Experimental and numerical study of electrically driven magnetohydrodynamic flow in a modified cylindrical annulus. I. Base flow

Abstract

Shear layers in confined liquid metal magnetohydrodynamic (MHD) flow play an important role in geo- and astrophysical bodies as well as in engineering applications. We present an experimental and numerical study of liquid metal MHD flow in a modified cylindrical annulus that is driven by an azimuthal Lorentz force resulting from a forced electric current under an imposed axial magnetic field. Hartmann and Reynolds numbers reach Mmax ≈ 2000 and Remax ≈ 1.3 × 104, respectively, in the steady regime.
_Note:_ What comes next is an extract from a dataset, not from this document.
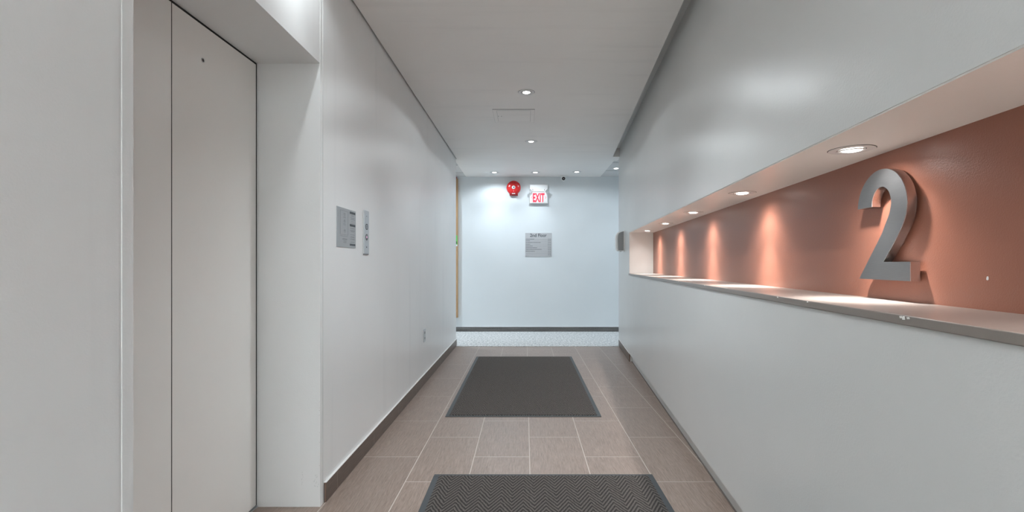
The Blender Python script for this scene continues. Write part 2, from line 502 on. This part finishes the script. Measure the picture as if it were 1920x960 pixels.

The peculiarity of our model geometry is the protruding inner disk electrode which gives rise to a free Shercliff layer at its edge. The flow of liquid GaInSn in the experimental device ZUCCHINI (ZUrich Cylindrical CHannel INstability Investigation) is probed with ultrasound Doppler velocimetry. We establish the base flow in ZUCCHINI and study the scaling of velocities and the free Shercliff layer in both experiment and finite element simulations. Experiment and numerics agree well on the mean azimuthal velocity uϕ(r) following the prediction of a large-M theoretical model. The large-M limit, which is equivalent to neglecting inertial effects, appears to be reached for M ≳ 30 in our study. In the numerics, we recover the theoretical scaling of the free Shercliff layer δS ∼ M−1/2 whereas δS appears to be largely independent of M in the experiment.